Anthonin Darbon, director of Cyclocity, which operates Lyon's program
and won the contract to start up and run the one in Paris, said 95
percent of the roughly 20,000 daily bike rentals in Lyon are free
because of their length.

Cyclocity is a subsidiary of outdoor advertising behemoth JCDecaux,
which runs much smaller bike businesses in Brussels, Vienna and the
Spanish cities of Cordoba and Girona. London, Dublin, Sydney and
Melbourne reportedly are considering similar rental programs.

The Cyclocity concept evolved from utopian "bike-sharing" ideas that
were tried in Europe in the 1960s and '70s, usually modeled on
Amsterdam's famous "white bicycle" plan, in which idealistic hippies
repaired scores of bicycles, painted them white, and left them on the
streets for anyone to use for free. But in the end, the bikes were
stolen and became too beat-up to ride. A number of U.S. cities,
including Portland, Ore., have also experimented with community-use
bicycle programs.

JCDecaux experimented with designs and developed a sturdier, less
vandal-prone bike, along with a rental system to discourage theft: Each
rider must leave a credit card or refundable deposit of about $195,
along with personal information. In Lyon, about 10 percent of the bikes
are stolen each year, but many are later recovered, Darbon said.

And to encourage people to return bikes quickly, rental rates rise the
longer the bikes are out. In Paris, for instance, renting a bike will be
free for the first 30 minutes, $1.30 for the next 30 minutes, $2.60 for
the third half-hour, and $5.20 for the fourth half-hour of use and every
30 minutes after that. That makes the cost of a two-hour rental about $9.10.

Membership fees in Paris will be steeper than in Lyon, from $1.30 for
one day to about $38 for a year.

The Paris deal will bring the world's biggest bicycle fleet to the City
of Light in a complex, 10-year public-private partnership.

JCDecaux will provide all of the bikes (at a cost of about $1,300
apiece) and build the pickup/drop-off stations. Each will have 15 to 40
high-tech racks connected to a centralized computer that can monitor
each bike's condition and location. Customers can buy a prepaid card or
use a credit card at a computerized console to release a bike.

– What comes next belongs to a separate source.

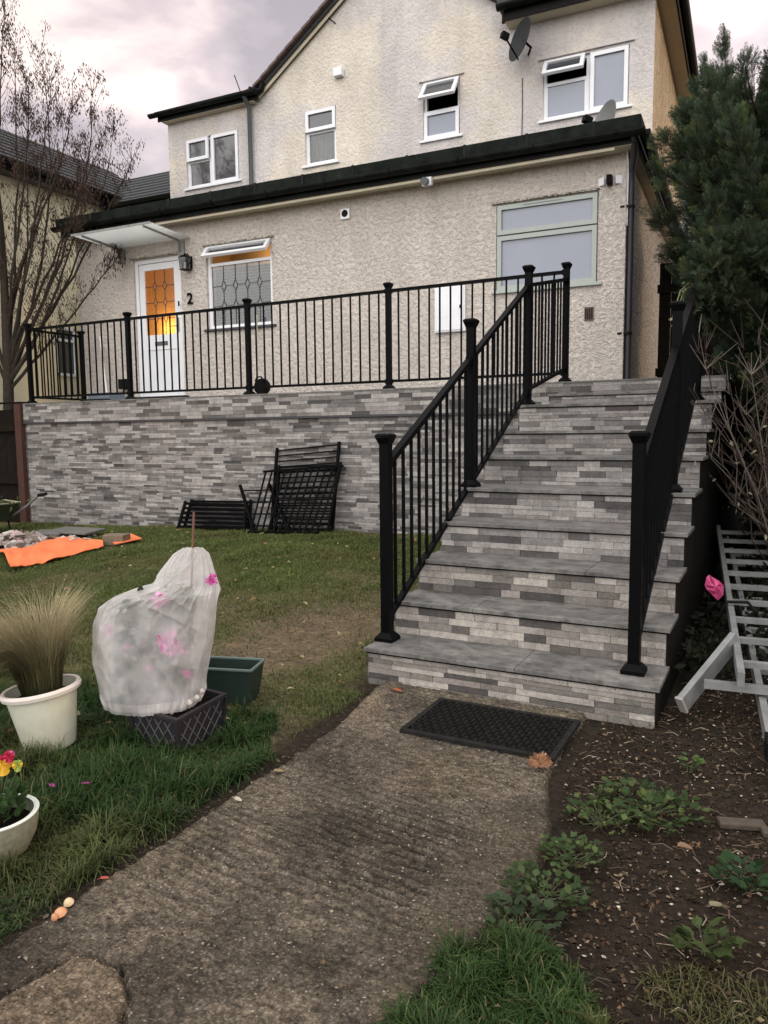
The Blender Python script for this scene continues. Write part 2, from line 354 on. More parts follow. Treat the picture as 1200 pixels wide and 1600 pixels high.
def f_leaf(tr):
    def fn(m,t,p,nn,L,vec,src):
        tl=nn('ShaderNodeBsdfTranslucent'); L(src,tl.inputs['Color']); mx=nn('ShaderNodeMixShader'); mx.inputs[0].default_value=tr
        L(p.outputs[0],mx.inputs[1]); L(tl.outputs[0],mx.inputs[2]); L(mx.outputs[0],t.nodes['Material Output'].inputs[0])
    return fn
m_grass=mat('grass_blade',attr='Col',rough=.6,var=.15,vscale=6,spec=.25,fn=f_leaf(.3))
m_leaf=mat('leaf',attr='Col',rough=.65,var=.15,vscale=20,spec=.12,fn=f_leaf(.25))
m_con=mat('conifer_foliage',attr='Col',rough=.7,var=.25,vscale=3,spec=.12,fn=f_leaf(.15))
m_pet=mat('petal',attr='Col',rough=.6,var=.1,vscale=30,fn=f_leaf(.3))
m_glassb=mat('frosted_glass',(.21,.235,.30),.22,var=.06,vscale=3,spec=.8)
m_glassd=mat('dark_glass',(.05,.055,.065),.06,var=0,spec=1)
m_glassc=mat('reflecting_glass',(.06,.06,.065),.05,var=0,spec=1.0)
def clear_fn(tint,refl):
    def fn(m,t,p,nn,L,vec,src):
        tr=nn('ShaderNodeBsdfTransparent'); tr.inputs['Color'].default_value=(*tint,1); gl=nn('ShaderNodeBsdfGlossy'); gl.inputs['Roughness'].default_value=.04
        f=nn('ShaderNodeFresnel'); f.inputs['IOR'].default_value=1.5; a=nn('ShaderNodeMath',operation='ADD'); L(f.outputs[0],a.inputs[0]); a.inputs[1].default_value=refl
        mx=nn('ShaderNodeMixShader'); L(a.outputs[0],mx.inputs[0]); L(tr.outputs[0],mx.inputs[1]); L(gl.outputs[0],mx.inputs[2]); L(mx.outputs[0],t.nodes['Material Output'].inputs[0])
    return fn
m_clear=mat('clear_glass',var=0,fn=clear_fn((.75,.77,.78),.03))
def opal(m,t,p,nn,L,vec,src):
    tl=nn('ShaderNodeBsdfTranslucent'); tl.inputs['Color'].default_value=(.62,.63,.62,1); tr=nn('ShaderNodeBsdfTransparent'); gl=nn('ShaderNodeBsdfGlossy'); gl.inputs['Roughness'].default_value=.12
    a=nn('ShaderNodeMixShader'); a.inputs[0].default_value=.55; L(tr.outputs[0],a.inputs[1]); L(tl.outputs[0],a.inputs[2]); b=nn('ShaderNodeMixShader'); b.inputs[0].default_value=.12; L(a.outputs[0],b.inputs[1]); L(gl.outputs[0],b.inputs[2]); L(b.outputs[0],t.nodes['Material Output'].inputs[0])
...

The company will pay start-up costs of about $115 million and employ the
equivalent of about 285 people full time to operate the system and
repair the bikes for 10 years. All revenue from the program will go to
the city, and the company will also pay Paris a fee of about $4.3
million a year.

In exchange, Paris is giving the company exclusive control over 1,628
city-owned billboards, including the revenue from them, for the same
period. About half the billboard space will be given back to the city at
no cost for public-interest advertising.

Based on statistics from Lyon, company officials estimate that each
bicycle in Paris will be used on average 12 times a day, for a total of
about 250,000 trips a day, or 91 million trips a year.

In Lyon, according to deputy mayor Touraine, the city's 3,000 rental
bikes have logged about 10 million miles since the program started in
May 2005, saving an estimated 3,000 tons of carbon dioxide from being
spewed into the air. Overall, vehicle traffic in the city is down 4
percent, he said, and bicycle use has tripled, not just on account of
Cyclocity, but also because the program has prompted a boom in private
bicycle use and sales.

The main complaint voiced by riders is that at certain times in certain
places -- such as mornings at local universities -- all the racks can be
occupied, making it impossible to return a bike. "I'm going to start
using my own bike, because sometimes there are not enough spaces in the
rack" at school, said art student Cecile Noiser, 19.

Company and city officials said that because the system sends in
electronic data about which bikes are where, they are exploring ways to
redistribute bikes using trucks to better match customers' needs.
Touraine said the glitches are minor compared with the benefits.